Türkan Elçi ise eşi için kaleme aldığı yazıyı okudu. Türkan Elçi’nin yazısı şu şekilde:

“Yine sonbahar, yine Kasım, yine yüzlerce el kara taşa karanfil ekmeye geldik. Her sonbahar minarenin ayakları altında biraz daha karanfil birikiyor. Silah, çatışma, operasyon istemiyoruz sesinin değdiği kara taşlara düşen karanfiller. Zulümden kuşların bile göğü terk ettiği bir zamanda ‘insanlık’ diyen sesimiz susturuldu. Taşa düştük, sokak kırıldı, mahalle yıkıldı, düş bitirildi. Vicdan diyen dilimiz topa tutuldu. Çocuklar karton kutulara konuldu. Bomba duyduk, kurşun gördük. Ölüm sessizliğinde gün bitirdik, yasaklarda ay geçirdik, yıl devirdik. Bugün kısılmak istenen sese ses vermek için daha da gür haykırmak için, çok ses, çok nefesle karataşa karanfil bırakmaya geldik. Bugün karanfiller bizi anlatacak. Silah, çatışma, operasyon istemiyoruz sesinin değdiği kara taşlara düşen karanfiller. Topluma kini, nefreti, ölmeyi, öldürmeyi adres gösterenin karşısında olduğumuzu, yaşam hakkının kutsallığını, onurlu bir yaşamı talep ettiğimizi, hakkımız olan adaleti istemekten vazgeçemeyeceğimiz karanfiller anlatacak. Bizi, karanfiller anlayacak. Silah, çatışma, operasyon, istemiyoruz sesinin değdiği kara taşlara düşen karanfiller. Savaşı lanetlemekten, kendimiz için dilediğimiz kadar başkaları için de hakkı olan iyi bir yaşamı ve huzuru dile getirmekten geri durmayacağız. Her yıl bu sokakta bu temennilerle gelen vicdanların sesi biraz daha çoğalacak. Çoğaldıkça karanfiller de çoğalacak. Silah, çatışma, operasyon istemiyoruz sesinin değdiği kara taşlara düşen karanfiller. Bizi yalnızlaştırmak ve bu çıkmaza hapsetmek isteyenlere yalnız olmadığımızı ve çok ses çok nefes olduğumuzu bir kez daha haykırıyoruz/Kayrılan kollanan kanat gerilen cürmümeşhutların saklı yüzlerinin ifşası için feverandayız. Adalet hakkımız için, hukuk için figandayız. Sesimizi duymak istemeyenlere bizi karanfiller anlatacak. Silah, çatışma, operasyon istemiyoruz sesinin değdiği kara taşlara düşen karanfiller.

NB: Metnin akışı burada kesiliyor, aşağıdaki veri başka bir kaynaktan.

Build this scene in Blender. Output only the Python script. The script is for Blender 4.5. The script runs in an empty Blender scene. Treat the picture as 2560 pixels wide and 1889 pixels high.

Kendinden olmayan mahallelere kin eken, nefret biçenlere, insanı insana kırdırtanlara, hak yiyenlere, ölüm karşısında susanlara, bugün yine göğe sığınan minareyi işaret ediyoruz. Zalimlerin zulmüne şahit olan minareyi, minarenin ayaklarının altında karanfiller birikiyor. Ellerimizle gözlerimizle, sesimiz ve nefesimizle biz birikiyoruz. Her yıl biraz daha karanfil çoğalacak, biz biraz daha çoğalacağız. Biz çoğaldıkça zulüm azalacak. Silah, çatışma, operasyon, istemiyoruz sesinin değdiği kara taşlara dikilen karanfiller.”